What the exercise asks
Return verbatim everything from the first line through the line that contains "add_ctrl(FARC, 40, 4, 10, 1)", and stop there.

Provided data
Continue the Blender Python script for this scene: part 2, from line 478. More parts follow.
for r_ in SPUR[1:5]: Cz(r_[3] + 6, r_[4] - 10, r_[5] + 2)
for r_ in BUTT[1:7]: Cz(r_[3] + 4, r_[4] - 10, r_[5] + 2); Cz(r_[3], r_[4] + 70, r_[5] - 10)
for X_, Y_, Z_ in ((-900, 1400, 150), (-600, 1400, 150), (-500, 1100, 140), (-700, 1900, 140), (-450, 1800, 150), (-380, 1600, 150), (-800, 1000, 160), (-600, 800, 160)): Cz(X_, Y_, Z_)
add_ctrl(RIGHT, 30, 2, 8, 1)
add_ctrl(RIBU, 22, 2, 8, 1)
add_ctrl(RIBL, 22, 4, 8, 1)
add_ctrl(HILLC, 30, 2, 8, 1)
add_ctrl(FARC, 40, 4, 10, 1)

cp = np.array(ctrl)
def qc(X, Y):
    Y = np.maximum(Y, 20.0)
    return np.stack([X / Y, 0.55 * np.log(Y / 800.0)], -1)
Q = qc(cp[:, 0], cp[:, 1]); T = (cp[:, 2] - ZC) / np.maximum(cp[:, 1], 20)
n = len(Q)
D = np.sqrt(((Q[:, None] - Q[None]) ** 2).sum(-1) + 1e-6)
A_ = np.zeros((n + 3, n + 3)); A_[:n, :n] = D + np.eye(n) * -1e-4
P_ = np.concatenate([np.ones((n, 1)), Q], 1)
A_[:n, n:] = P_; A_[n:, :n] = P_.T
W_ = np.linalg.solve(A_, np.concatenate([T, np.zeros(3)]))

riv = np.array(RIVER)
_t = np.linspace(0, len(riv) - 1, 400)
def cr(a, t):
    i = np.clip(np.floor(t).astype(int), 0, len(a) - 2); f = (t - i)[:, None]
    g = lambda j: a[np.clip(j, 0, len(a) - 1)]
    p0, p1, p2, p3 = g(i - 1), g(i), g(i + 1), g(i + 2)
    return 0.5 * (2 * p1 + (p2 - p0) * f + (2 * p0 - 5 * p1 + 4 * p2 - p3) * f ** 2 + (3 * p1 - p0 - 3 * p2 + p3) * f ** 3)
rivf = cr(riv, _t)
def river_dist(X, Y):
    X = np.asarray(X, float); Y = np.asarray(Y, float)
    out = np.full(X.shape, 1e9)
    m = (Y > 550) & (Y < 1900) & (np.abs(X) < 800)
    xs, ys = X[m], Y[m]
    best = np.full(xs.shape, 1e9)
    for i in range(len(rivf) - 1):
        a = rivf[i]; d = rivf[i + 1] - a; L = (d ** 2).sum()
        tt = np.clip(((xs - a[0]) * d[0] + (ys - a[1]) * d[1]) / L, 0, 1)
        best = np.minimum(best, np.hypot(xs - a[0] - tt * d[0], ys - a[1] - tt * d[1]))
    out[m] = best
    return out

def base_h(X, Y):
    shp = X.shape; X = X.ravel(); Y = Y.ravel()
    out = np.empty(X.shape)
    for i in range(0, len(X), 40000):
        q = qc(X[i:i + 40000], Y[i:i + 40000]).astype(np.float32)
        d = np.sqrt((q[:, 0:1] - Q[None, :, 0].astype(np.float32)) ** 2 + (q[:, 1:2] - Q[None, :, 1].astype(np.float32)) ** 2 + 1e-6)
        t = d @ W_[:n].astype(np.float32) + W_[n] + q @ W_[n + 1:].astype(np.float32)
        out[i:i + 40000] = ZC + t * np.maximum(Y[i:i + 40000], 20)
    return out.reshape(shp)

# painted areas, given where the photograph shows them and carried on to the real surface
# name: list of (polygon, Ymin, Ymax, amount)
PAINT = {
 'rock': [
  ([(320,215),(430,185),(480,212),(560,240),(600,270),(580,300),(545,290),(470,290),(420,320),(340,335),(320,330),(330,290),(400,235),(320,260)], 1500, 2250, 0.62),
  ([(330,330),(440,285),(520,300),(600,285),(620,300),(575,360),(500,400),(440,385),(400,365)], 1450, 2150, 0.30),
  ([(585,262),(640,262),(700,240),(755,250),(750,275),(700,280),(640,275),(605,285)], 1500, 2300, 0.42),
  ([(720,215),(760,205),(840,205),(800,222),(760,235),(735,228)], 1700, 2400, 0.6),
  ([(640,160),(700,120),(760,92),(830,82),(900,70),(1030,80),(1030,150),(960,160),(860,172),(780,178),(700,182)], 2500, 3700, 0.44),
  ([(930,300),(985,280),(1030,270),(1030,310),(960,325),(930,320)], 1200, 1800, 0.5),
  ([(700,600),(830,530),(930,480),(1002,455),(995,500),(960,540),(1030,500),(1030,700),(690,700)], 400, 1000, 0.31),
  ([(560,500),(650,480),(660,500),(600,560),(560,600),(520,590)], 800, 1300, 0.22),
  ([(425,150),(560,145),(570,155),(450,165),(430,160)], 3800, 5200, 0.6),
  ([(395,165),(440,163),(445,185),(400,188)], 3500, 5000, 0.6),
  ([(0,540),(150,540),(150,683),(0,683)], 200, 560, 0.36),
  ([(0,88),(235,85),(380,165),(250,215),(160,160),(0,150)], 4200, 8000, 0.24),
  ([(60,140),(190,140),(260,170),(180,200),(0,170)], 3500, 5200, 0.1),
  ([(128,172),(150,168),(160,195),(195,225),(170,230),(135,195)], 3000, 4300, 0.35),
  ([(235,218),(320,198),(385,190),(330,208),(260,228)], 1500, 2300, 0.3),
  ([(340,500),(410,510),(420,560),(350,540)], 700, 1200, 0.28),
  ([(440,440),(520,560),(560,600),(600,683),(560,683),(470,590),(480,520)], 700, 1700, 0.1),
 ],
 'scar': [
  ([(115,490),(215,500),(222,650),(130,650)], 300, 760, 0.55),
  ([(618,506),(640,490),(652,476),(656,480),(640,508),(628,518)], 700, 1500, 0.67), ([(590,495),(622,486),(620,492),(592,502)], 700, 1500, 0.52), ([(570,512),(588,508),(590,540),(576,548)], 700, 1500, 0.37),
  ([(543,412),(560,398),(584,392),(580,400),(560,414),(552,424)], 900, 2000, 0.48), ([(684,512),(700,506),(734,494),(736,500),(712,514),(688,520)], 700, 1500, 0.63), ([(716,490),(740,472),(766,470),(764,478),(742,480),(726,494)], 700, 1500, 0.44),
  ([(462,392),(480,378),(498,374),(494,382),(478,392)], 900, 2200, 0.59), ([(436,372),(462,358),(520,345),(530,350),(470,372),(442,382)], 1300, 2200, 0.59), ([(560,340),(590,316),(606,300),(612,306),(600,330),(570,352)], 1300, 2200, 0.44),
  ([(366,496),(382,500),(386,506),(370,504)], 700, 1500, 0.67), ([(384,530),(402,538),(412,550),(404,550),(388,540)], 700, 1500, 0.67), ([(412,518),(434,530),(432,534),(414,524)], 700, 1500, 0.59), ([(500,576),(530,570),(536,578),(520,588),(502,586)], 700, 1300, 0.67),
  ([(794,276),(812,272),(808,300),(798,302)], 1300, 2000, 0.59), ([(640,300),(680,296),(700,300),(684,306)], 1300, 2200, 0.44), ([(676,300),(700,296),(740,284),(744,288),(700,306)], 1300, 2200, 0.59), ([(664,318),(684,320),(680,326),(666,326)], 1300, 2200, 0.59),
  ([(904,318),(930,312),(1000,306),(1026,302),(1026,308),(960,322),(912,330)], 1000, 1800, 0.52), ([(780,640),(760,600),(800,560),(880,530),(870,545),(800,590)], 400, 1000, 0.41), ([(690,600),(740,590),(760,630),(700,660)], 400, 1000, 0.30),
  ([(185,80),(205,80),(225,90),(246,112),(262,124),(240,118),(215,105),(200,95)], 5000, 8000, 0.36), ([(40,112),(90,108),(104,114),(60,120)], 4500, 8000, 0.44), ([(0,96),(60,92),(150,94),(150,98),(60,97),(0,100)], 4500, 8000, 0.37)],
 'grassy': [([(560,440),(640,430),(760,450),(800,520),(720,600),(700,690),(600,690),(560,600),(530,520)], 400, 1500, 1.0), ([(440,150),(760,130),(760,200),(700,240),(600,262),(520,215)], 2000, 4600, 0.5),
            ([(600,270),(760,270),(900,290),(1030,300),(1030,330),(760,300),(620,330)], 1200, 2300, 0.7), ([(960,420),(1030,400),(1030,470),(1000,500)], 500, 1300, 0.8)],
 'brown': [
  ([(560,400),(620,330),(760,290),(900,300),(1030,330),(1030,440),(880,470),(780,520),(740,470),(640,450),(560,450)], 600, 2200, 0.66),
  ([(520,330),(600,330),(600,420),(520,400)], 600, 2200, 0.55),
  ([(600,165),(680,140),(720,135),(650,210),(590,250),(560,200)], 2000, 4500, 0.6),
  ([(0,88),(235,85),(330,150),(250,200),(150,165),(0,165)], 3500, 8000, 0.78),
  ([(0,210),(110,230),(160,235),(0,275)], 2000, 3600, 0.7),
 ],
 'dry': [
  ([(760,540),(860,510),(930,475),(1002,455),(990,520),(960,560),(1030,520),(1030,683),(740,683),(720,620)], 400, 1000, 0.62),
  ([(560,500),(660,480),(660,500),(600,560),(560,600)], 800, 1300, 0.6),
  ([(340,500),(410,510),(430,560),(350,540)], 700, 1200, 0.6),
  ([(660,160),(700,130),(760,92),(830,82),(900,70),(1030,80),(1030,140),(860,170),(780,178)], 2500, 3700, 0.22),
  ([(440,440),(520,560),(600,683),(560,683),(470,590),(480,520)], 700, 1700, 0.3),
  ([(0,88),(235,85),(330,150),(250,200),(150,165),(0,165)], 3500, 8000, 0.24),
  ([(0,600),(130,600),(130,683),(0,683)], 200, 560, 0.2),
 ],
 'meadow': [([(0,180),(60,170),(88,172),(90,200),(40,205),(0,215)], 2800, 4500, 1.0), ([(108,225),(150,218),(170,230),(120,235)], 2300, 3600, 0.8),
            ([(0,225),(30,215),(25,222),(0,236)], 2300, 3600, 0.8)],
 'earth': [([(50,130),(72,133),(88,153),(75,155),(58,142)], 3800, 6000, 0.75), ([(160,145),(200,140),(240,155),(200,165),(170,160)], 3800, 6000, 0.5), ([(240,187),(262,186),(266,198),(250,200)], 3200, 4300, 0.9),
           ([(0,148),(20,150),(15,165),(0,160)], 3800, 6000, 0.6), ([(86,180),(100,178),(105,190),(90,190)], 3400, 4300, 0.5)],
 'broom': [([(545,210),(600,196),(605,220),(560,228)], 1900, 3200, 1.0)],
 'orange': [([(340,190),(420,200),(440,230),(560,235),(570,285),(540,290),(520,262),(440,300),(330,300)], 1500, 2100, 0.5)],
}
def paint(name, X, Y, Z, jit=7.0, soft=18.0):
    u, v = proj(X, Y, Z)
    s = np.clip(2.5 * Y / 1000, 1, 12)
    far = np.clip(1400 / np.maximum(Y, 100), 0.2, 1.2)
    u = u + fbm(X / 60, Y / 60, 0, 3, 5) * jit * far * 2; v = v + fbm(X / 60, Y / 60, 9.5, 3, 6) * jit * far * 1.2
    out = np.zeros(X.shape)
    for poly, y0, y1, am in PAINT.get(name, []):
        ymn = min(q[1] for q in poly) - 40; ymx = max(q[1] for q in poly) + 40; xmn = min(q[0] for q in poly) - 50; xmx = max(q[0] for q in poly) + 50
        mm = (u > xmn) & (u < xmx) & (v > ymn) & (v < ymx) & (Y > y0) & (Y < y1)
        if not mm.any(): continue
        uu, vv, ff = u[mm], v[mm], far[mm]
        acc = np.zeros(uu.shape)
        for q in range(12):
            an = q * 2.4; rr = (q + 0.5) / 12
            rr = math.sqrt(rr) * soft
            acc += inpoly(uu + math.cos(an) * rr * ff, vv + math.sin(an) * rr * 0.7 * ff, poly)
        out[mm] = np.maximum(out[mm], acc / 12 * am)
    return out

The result
Continue the Blender Python script for this scene: part 2, from line 478. More parts follow.
for r_ in SPUR[1:5]: Cz(r_[3] + 6, r_[4] - 10, r_[5] + 2)
for r_ in BUTT[1:7]: Cz(r_[3] + 4, r_[4] - 10, r_[5] + 2); Cz(r_[3], r_[4] + 70, r_[5] - 10)
for X_, Y_, Z_ in ((-900, 1400, 150), (-600, 1400, 150), (-500, 1100, 140), (-700, 1900, 140), (-450, 1800, 150), (-380, 1600, 150), (-800, 1000, 160), (-600, 800, 160)): Cz(X_, Y_, Z_)
add_ctrl(RIGHT, 30, 2, 8, 1)
add_ctrl(RIBU, 22, 2, 8, 1)
add_ctrl(RIBL, 22, 4, 8, 1)
add_ctrl(HILLC, 30, 2, 8, 1)
add_ctrl(FARC, 40, 4, 10, 1)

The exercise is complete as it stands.